Given an exact sequence of $C^*$-algebras $0\to J\xrightarrow{\varphi}A\xrightarrow{\pi}B\to 0$, I want to show that $$0\to C([0,1],J)\to C([0,1],A)\to C([0,1],B)\to 0$$ is exact, with the naturally induced maps.
We can think about $J$ as an ideal of $A$ and $B$ as $A/J$.
I'm trying to show that $C([0,1], A)\xrightarrow{\Pi}C([0,1], A/J)$ is surjective.
This argument is actually saying that any continuous path $f: [0,1] \to A/J$ can be lifted to a continuous path $F:[0,1]\to A$, i.e. $\pi \circ F=f$.
I can think about one optional solution: the diagram
$$\begin{array}
AC([0,1])\otimes A & \xrightarrow{f\otimes a\to f\otimes \pi(a)} & C([0,1])\otimes B \\
\vphantom{\\ \ \\}\Bigg\downarrow{f\otimes a \to fa} & & \vphantom{\\ \ \\}\Bigg\downarrow{f\otimes b \to fb} \\
C([0,1],A) & \xrightarrow{\Pi} & C([0,1],B)
\end{array}
$$is commutative and the vertical arrows are isomorphisms, so it's sufficient to show that $f\otimes a \to f\otimes \pi(a)$ is surjective.
All simple tensors of $C([0,1])\otimes B$ are in the range of this map (because $\pi$ is surjective).
But the image of $*$ homomorphism between $C^*$ algebras is closed, so we can conclude that it is surjective.
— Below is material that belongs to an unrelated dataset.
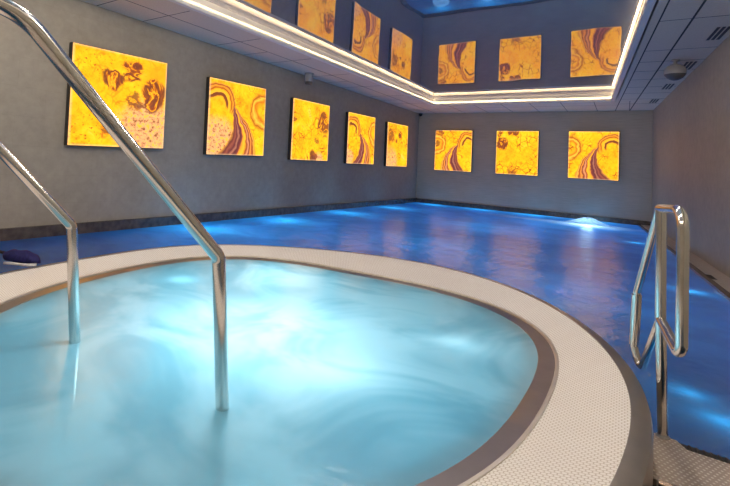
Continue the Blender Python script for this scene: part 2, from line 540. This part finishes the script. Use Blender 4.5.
# ------------------------------------------------------------------ whirlpool handrails
def whirl_rail(name, label):
    """local origin: where the upright meets the water"""
    t = thing(name, label, 'handrail', group='steel handrails into the whirlpool tub')
    P = [(.0, .0, -.38), (0, 0, 0), (-.013, -.050, .490), (-.176, -.652, 1.140), (-.225, -.835, 1.185), (-.31, -1.15, 1.18), (-.34, -1.27, .75), (-.34, -1.27, -.115)]
    bm = bmesh.new()
    tube(bm, fillet(P[:6]+[P[6], P[7]], [0, 0, .05, .20, .3, .12, .1, 0], 9), .0225, 28)
    link('rail_tube', bm, M['chrome'], t, smooth=True, angle=50)
    bm = bmesh.new()
    lathe(bm, [(.023, -.116), (.05, -.114), (.05, -.108), (.028, -.100), (.023, -.096)], -.34, -1.27, 32)
    link('floor_flange', bm, M['brushed'], t, smooth=True, angle=30)
    return t
A = whirl_rail('whirlpool_handrail', 'larger polished steel handrail in front, dipping into the middle of the tub')
A.location = (-1.018, 1.171, -.812)
B = dup(A, (-1.812, 1.111, -.812), (0, 0, 0), 'polished steel handrail at the far left, half out of the picture')

# ------------------------------------------------------------------ pool handrail
hr = thing('pool_handrail', 'chrome looped handrail standing on the perforated step plate', 'handrail', (.123, 2.345, ZD))
O = Vector((.123, 2.345, ZD))
def loc(*ps): return [Vector(p)-O for p in ps]
bm = bmesh.new(); tube(bm, fillet(loc((.123, 2.345, ZD+.001), (.111, 2.334, -.5), (.108, 2.336, -.098)), 0), .0165, 24)
link('post', bm, M['chrome'], hr, smooth=True, angle=50)
bm = bmesh.new()
tube(bm, fillet(loc((.111, 2.334, -.505), (.151, 2.075, -.560), (.152, 2.085, -.374), (.152, 2.085, -.080), (.106, 2.355, -.092)), [0, .035, 0, .06, 0], 8), .0165, 24)
link('grip_loop', bm, M['chrome'], hr, smooth=True, angle=50)
bm = bmesh.new()
tube(bm, fillet(loc((.111, 2.336, -.095), (.104, 2.362, -.094), (.046, 2.589, -.462), (.040, 2.612, -.700), (.062, 2.60, -.795), (.111, 2.334, -.500)), [0, .02, .03, .05, .03, 0], 7), .0135, 22)
link('sloping_rail', bm, M['chrome'], hr, smooth=True, angle=50)
bm = bmesh.new()
tube(bm, loc((.0455, 2.591, -.475), (.040, 2.612, -.690)), .0175, 22)
link('sleeve', bm, M['chrome'], hr, smooth=True, angle=50)
bm = bmesh.new(); lathe(bm, [(.0165, .001), (.021, .001), (.021, .004), (.018, .006), (.0165, .012)], n=28)
link('base_collar', bm, M['brushed'], hr, smooth=True, angle=30)

# ------------------------------------------------------------------ step plate with drain
def perforated():
    t = NT('perforated_steel'); p = t.obj()
    s = .0155
    sc = t.vec('MULTIPLY', t.vec('ADD', p, (10., 10., 0.)), (1/s, 1/(s*1.35), 0.))
    rr = (1., 1.7320508, 1.); hf = (.5, .8660254, 0.)
    a = t.vec('MULTIPLY', t.vec('SUBTRACT', t.vec('MODULO', sc, rr), hf), (1., 1., 0.))
    b = t.vec('MULTIPLY', t.vec('SUBTRACT', t.vec('MODULO', t.vec('ADD', sc, hf), rr), hf), (1., 1., 0.))
    d = t.math('MINIMUM', t.vec('LENGTH', a), t.vec('LENGTH', b))
    f = t.smooth(d, .16, .28, 1., 0.)
    c = t.mix(f, (.60, .49, .41), (.92, .86, .77))
    return t.done(t.bsdf(c, .40, .45, normal=t.bump(f, .6, .004)))
M['perforated'] = perforated()
bm = bmesh.new()              # body under the plate
prism(bm, [(.04, 1.0), (xr(1.0), 1.0), (xr(YS), YS), (.155, YS), (.155, YS-.02), (.04, YS-.04)], ZBOT, ZD-.02)
struct('floor_step', bm, M['deck']).name = 'floor.002'
pl = thing('step_plate', 'perforated brown steel step plate at the foot of the looped handrail', 'step', (.05, 2.0, ZD-.02))
O2 = Vector((.05, 2.0, ZD-.02))
bm = bmesh.new()
pts = [(.078, 2.0), (xr(2.0)-.004, 2.0), (xr(2.27)-.004, 2.272), (.185, 2.300), (.160, 2.352), (.098, 2.358)]
prism(bm, [(x-O2.x, y-O2.y) for x, y in pts], 0, .020)
link('tread', bm, M['perforated'], pl)
bm = bmesh.new(); tube(bm, [Vector((.095, 1.992, ZD-.004))-O2, Vector((xr(2.0)-.01, 1.992, ZD-.004))-O2], .011, 14)
link('nosing', bm, steel('copper_toned_nosing', (.62, .46, .34), .25), pl, smooth=True, angle=50)
gr = thing('drain_channel', 'narrow dark slotted drain between step plate and pool water', 'drain', (.18, 2.32, ZD-.03))
O3 = Vector((.18, 2.32, ZD-.03))
bm = bmesh.new()
prism(bm, [(x-O3.x, y-O3.y) for x, y in ((.187, 2.302), (xr(2.27)-.01, 2.276), (xr(2.3)-.01, 2.330), (.164, 2.352))], 0, .024)
link('channel', bm, M['black'], gr)
bm = bmesh.new()
for k in range(46):
    x = .195+k*.019; y = 2.303-(x-.19)*.028
    if x > xr(2.3)-.03: break
    prism(bm, [(a-O3.x, b-O3.y) for a, b in ((x, y+.002), (x+.007, y+.002), (x+.004, y+.036), (x-.003, y+.045))], .024, .030)
link('grille', bm, plain('dark_grille', (.04, .035, .03), .5, .3), gr)

# ------------------------------------------------------------------ small slot in the right deck
ds = thing('deck_slot', 'small dark drain slot in the beige deck by the right wall', 'drain', (.705, 6.78, ZD))
bm = bmesh.new(); box(bm, -.035, -.14, .0, .035, .14, .004, .001); link('cover', bm, M['dark_plastic'], ds)
bm = bmesh.new()
for k in range(6): box(bm, -.026, -.12+k*.042, .004, .026, -.105+k*.042, .007)
link('slats', bm, M['black'], ds)
ds.rotation_euler = (0, 0, .06)

# ------------------------------------------------------------------ headrest cushion on the outer rim
def cloth(name, a, b):
    t = NT(name); n = t.noise(t.obj(), 40., 4)
    return t.done(t.bsdf(t.ramp(n, [(.3, a), (.7, b)]), .8, spec=.2))
hc = thing('headrest_cushion', 'navy padded cushion with pale underside on the tub rim', 'cushion', (-2.945, 1.395, -.744))
hc.rotation_euler = (0, .10, math.radians(27))
hc.scale = (.60, .72, .85)
bm = bmesh.new()
bmesh.ops.create_uvsphere(bm, u_segments=40, v_segments=22, radius=1)
for v in bm.verts:
    x, y, z = v.co
    s = lambda q, e: math.copysign(abs(q)**e, q)
    x, y, z = s(x, .72), s(y, .8), s(z, .8)
    taper = 1-.42*max(0, x)**1.5
    v.co = (x*.215, y*.085*taper+.01*math.sin(x*4), .052+z*.042*taper+.012*(1-x*x)+.004*math.sin(x*9+y*3))
link('pad', bm, cloth('navy_cloth', (.010, .010, .055), (.022, .020, .11)), hc, smooth=True)
bm = bmesh.new()
tube(bm, fillet([(-.13, -.075, .012), (0, -.098, .030), (.12, -.080, .034), (.205, -.035, .040)], .2, 6), .0095, 12)
link('piping', bm, cloth('pale_cloth', (.60, .57, .58), (.74, .72, .72)), hc, smooth=True)
bm = bmesh.new()
box(bm, -.33, -.02, .055, -.20, .02, .068, .004)
link('strap', bm, cloth('black_webbing', (.01, .01, .012), (.02, .02, .024)), hc)

# ------------------------------------------------------------------ ceiling fittings
def vent(loc, label):
    v = thing('ceiling_vent', label, 'vent', loc, (0, 0, .06), 'slotted vents in the right ceiling border')
    bm = bmesh.new(); box(bm, -.075, -.29, -.004, .075, .29, -.001, .001); link('frame', bm, M['ceiling'], v)
    for k in (-1, 0, 1):
        bm = bmesh.new(); box(bm, k*.042-.013, -.27, -.0075, k*.042+.013, .27, -.004); link('slot', bm, M['black'], v)
    return v
V = vent((.765, 6.88, ZC), 'largest slotted black ceiling vent, nearest the camera')
dup(V, (.66, 8.60, ZC), (0, 0, .06), 'slotted black ceiling vent just behind the round hanging speaker')
dup(V, (.545, 10.35, ZC), (0, 0, .06), 'third slotted ceiling vent, halfway between speaker and far corner')
dup(V, (.43, 12.1, ZC), (0, 0, .06), 'smallest slotted ceiling vent, nearest the far right corner')

sp = thing('ceiling_speaker', 'round grey globe speaker hanging under the right ceiling border', 'speaker', (.50, 8.17, ZC))
bm = bmesh.new()
lathe(bm, [(.001, -.001), (.05, -.001), (.05, -.02), (.022, -.03), (.016, -.05), (.016, -.07)], n=32); link('stem', bm, M['grey_plastic'], sp, smooth=True, angle=40)
bm = bmesh.new()
pr = [(.001, -.055)]+[(.118*math.sin(a), -.165+.112*math.cos(a)) for a in [PI*k/24 for k in range(3, 15)]]+[(.113, -.192)]
lathe(bm, pr, n=40); link('shell', bm, M['grey_plastic'], sp, smooth=True, angle=50)
bm = bmesh.new()
lathe(bm, [(.113, -.192), (.108, -.205)]+[(.112*math.sin(a), -.165+.112*math.cos(a)) for a in [PI*k/24 for k in range(16, 24)]]+[(.001, -.277)], n=40)
link('grille', bm, M['dark_plastic'], sp, smooth=True, angle=50)

sl = thing('ceiling_spotlight', 'grey cylinder ceiling fitting above the left wall panels', 'spotlight', (-4.66, 7.22, ZC))
bm = bmesh.new(); lathe(bm, [(.001, -.001), (.085, -.001), (.085, -.015), (.076, -.02), (.076, -.15), (.072, -.158)], n=36); link('housing', bm, M['grey_plastic'], sl, smooth=True, angle=30)
bm = bmesh.new(); lathe(bm, [(.072, -.158), (.066, -.175), (.066, -.20), (.05, -.205), (.001, -.207)], n=36); link('lens_ring', bm, M['dark_plastic'], sl, smooth=True, angle=30)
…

However, I would like to see more "direct" and basic proof to this fact, without using tensor product of $C^*$ algebras. I think that compactness of $[0,1]$ and definition of quotient norm $\|a+J\|=\inf\{\|a+j\| \ \ : j\in J\}$ are enough tools for solving this question, but I didn't succeed.
Thank you in advance.
You don't explicitly need to refer to tensor products to run the same argument. Simply define elementary tensors as functions in this context: Let $B$ be a $C^{\ast}$-algebra. For $f\in C[0,1], b\in B$, define $f\cdot b \in C([0,1],B)$ by $$ (f\cdot b)(x) := f(x)b $$ Let $\tilde{B} := \text{span}\{ f\cdot b : f\in C[0,1], b\in B\}$, then we claim that
Proof: Fix $f\in C([0,1],B)$ and $\epsilon >0$, then by uniform continuity, $\exists$ a $\delta > 0$ such that $$ |s-t| < \delta \Rightarrow \|f(s) - f(t)\| < \epsilon $$ By compactness, cover $[0,1]$ by finitely many intervals of radius $\delta$ $$ [0,1] = \cup_{i=1}^n (t_i - \delta/2, t_i + \delta/2) $$ Now choose a partition of unity $\{g_1, g_2,\ldots, g_n\} \subset C[0,1]$ such that each $g_i$ is supported in $(t_i-\delta/2,t_i+\delta/2)$ and $$ g_1+g_2+\ldots + g_n = 1 \text{ in } C[0,1] $$ Now with $b_i := f(t_i)$, take $g\in \widetilde{B}$ as $$ g := \sum_{i=1}^n g_i\cdot b_i $$ then check that $\|f-g\| < \epsilon$
Now complete your proof using the same argument you mentioned. The natural map $$ \overline{\pi} : C([0,1],A) \to C([0,1],A/J) $$ is a $\ast$-homomorphism whose image clearly contains the set $\widetilde{A/J}$ since $\pi : A\to A/J$ is surjective. Since the image of a $\ast$-homomorphism between $C^{\ast}$-algebras must be closed, it follows that $\overline{\pi}$ is surjective.